Strasbourg Court Rules Against Russia for Novye Aldy Killings

Publication: North Caucasus Weekly Volume: 8 Issue: 30

The European Court of Human Rights in Strasbourg, France, has again ruled against Russia in a case involving Chechnya (Chechnya Weekly July 19, 12). This time, the court ruled in favor of five Grozny residents who had filed a lawsuit against Russia for the deaths of relatives killed during a zachistka, or security sweep, conducted by Russian forces in the settlement of Novye Aldy, located in the Oktyabrsky and Zavodskoi districts of Grozny, on October 5, 2000. The court stated in a July 26 press release that according to the applicants, at least 60 civilians were killed during the Novye Aldy zachistka. A Human Rights Watch report in June 2000, entitled “February 5: A Day of Slaughter in Novye Aldy” referred to the extrajudicial executions carried out by the Russian special police forces (OMON) and the military. A Memorial Human Rights Center report entitled “‘Mopping-Up,’ Settlement of Novye Aldy, 5 February 2000 – Deliberate Crimes against Civilians,” listed the applicants’ relatives and neighbors as being among the 56 civilians murdered. Newsru.com reported on July 26 that the five plaintiffs – Yusup Musaev, Suleiman and Tamara Magamadov, Malika Labazanova and Khasan Abdulmezhidov – had filed suit against Russia on December 2005.

The Strasbourg-based court found that Russia had violated Article 2 (right to life) of the European Convention on Human Rights in respect to the deaths of the applicants’ eleven relatives and the failure to conduct an effective investigation into the circumstances in which the applicants’ relatives died, as well as violating Article 3 (prohibition of inhumane or degrading treatment) in respect to one applicant and Article 13 (right to an effective remedy). The court awarded the applicants jointly 143,000 euros ($196,067) for pecuniary and non-pecuniary damages and 14,050 euros ($19,263.90) and 4,580 ($9,394.04) pounds sterling for costs and expenses. Russia has three months to appeal the ruling.

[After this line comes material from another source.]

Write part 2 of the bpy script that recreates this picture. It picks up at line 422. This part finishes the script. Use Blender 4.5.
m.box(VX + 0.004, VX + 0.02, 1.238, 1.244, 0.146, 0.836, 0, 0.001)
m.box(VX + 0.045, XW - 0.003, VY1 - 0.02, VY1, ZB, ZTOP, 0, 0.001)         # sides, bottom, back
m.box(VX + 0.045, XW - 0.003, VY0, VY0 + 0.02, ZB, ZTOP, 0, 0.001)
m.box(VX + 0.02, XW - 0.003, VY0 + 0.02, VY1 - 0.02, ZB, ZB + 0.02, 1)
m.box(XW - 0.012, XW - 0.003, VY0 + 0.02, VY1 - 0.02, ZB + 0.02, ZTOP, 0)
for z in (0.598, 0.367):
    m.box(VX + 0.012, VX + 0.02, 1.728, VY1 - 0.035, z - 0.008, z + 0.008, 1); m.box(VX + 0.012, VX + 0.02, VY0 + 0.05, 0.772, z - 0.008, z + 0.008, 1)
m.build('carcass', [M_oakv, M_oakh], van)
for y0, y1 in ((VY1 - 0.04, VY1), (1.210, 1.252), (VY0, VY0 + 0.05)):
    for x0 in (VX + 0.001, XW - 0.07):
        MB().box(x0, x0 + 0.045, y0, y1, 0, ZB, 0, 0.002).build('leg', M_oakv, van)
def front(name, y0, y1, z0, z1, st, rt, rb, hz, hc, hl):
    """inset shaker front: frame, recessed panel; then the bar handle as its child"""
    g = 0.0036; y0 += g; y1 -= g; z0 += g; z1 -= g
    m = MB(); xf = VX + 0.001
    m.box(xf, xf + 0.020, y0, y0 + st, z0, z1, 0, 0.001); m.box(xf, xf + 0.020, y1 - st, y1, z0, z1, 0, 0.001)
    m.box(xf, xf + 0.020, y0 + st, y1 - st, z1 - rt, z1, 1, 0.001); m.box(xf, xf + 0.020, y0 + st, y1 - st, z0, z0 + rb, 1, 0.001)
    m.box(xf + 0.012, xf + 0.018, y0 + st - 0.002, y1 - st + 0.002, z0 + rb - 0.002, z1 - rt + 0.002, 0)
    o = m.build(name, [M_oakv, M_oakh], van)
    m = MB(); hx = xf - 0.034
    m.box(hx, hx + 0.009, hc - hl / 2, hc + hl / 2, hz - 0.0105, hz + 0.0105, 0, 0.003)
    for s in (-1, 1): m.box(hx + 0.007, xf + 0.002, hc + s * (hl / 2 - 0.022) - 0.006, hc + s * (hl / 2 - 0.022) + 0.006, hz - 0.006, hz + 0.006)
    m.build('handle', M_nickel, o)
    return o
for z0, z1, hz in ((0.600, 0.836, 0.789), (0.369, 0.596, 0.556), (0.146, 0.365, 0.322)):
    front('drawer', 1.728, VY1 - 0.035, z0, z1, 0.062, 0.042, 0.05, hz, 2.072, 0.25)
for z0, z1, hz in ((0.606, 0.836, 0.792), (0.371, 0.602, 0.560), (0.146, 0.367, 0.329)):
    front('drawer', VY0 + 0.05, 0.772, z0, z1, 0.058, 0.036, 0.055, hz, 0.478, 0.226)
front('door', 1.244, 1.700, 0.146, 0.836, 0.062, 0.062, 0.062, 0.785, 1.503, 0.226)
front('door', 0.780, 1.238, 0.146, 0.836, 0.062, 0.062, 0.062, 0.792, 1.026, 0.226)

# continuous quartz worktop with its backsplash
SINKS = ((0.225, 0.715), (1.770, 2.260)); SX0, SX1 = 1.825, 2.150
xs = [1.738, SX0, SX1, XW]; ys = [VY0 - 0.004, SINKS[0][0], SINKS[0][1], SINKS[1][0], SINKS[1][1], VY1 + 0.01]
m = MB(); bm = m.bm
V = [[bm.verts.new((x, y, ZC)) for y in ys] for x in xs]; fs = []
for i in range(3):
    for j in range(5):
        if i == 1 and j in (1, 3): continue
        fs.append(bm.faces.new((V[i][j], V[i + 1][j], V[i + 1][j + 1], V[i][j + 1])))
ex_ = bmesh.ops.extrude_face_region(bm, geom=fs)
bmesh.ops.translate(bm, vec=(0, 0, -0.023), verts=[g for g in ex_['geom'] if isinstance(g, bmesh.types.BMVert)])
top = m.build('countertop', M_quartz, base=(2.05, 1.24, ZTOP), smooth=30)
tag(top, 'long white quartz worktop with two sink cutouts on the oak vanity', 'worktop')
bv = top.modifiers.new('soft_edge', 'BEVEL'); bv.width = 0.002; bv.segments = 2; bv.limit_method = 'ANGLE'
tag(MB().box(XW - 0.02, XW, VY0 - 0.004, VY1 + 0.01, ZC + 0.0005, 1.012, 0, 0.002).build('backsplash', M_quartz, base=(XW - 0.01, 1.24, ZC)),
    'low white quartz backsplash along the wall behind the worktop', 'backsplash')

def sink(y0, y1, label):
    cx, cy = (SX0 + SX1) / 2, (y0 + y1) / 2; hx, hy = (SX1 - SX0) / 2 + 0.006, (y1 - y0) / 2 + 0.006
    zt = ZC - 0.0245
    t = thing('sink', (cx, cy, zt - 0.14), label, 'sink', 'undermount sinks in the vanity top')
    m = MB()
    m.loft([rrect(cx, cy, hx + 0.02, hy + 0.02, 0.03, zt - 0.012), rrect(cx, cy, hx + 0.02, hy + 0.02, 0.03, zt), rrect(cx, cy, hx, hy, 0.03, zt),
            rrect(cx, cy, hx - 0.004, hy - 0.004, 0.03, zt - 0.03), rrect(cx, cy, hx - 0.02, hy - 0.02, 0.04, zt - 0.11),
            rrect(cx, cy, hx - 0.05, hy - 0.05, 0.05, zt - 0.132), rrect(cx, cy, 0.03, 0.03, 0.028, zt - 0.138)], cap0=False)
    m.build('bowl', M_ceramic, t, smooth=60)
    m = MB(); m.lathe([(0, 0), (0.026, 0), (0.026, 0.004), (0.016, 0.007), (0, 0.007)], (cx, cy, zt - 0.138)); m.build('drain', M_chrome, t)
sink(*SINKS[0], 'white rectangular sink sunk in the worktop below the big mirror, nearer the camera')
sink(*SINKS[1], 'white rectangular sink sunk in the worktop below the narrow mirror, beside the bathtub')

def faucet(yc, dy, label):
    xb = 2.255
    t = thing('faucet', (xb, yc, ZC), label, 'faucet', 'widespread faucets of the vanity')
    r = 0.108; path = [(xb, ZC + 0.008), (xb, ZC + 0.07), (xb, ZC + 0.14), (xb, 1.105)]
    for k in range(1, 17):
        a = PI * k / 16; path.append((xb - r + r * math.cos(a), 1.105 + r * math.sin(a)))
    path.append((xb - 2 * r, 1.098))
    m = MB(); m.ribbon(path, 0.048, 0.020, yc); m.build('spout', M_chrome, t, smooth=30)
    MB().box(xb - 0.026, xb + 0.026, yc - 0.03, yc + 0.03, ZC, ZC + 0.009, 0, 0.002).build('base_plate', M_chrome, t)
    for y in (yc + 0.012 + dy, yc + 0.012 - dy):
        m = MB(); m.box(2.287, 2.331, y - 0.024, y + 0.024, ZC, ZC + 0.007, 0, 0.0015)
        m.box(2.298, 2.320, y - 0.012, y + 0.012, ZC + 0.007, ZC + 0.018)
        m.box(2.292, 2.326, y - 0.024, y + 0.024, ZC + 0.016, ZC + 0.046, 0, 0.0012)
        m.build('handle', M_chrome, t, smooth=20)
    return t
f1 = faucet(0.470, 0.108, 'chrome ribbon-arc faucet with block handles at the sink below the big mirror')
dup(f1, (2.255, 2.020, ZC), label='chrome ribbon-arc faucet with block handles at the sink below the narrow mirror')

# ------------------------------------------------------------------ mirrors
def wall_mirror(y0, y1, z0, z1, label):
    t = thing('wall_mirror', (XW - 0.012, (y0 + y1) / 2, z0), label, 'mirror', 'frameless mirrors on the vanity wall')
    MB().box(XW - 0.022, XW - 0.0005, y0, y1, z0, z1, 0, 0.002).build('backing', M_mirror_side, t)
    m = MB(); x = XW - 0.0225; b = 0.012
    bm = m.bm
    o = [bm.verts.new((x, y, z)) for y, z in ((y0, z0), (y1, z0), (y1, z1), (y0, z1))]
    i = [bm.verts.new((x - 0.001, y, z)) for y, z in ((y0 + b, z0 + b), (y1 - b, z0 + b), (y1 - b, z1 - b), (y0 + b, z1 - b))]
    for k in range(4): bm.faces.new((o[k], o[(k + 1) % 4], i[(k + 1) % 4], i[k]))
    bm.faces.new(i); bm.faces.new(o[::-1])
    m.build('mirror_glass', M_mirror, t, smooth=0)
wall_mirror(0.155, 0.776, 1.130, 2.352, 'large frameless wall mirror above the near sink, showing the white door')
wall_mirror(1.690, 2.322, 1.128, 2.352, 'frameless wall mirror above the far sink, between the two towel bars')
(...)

The European Court of Human Rights ruled on July 19 that Russia had violated the human rights of former Federal Security Service (FSB) officer Mikhail Trepashkin during his 2003 detention, saying it “amounted to degrading treatment,” the Moscow Times reported on July 20. The Strasbourg-based court ordered Russia to pay Trepashkin 3,000 euros ($4,150) as compensation, ruling that he had been abused while being held from October to December 2003 in a dark, 6.6-square-meter cell with no access to physical exercise.

Trepashkin was convicted in 2004 of divulging state secrets and the illegal possession of ammunition and is serving a four-year sentence in a Sverdlovsk Oblast prison. As the Moscow Times noted, Trepashkin says the FSB fabricated the charges against him because it was displeased with his critical investigation into the 1999 Moscow apartment building bombings and the 2002 Dubrovka theater hostage-taking incident.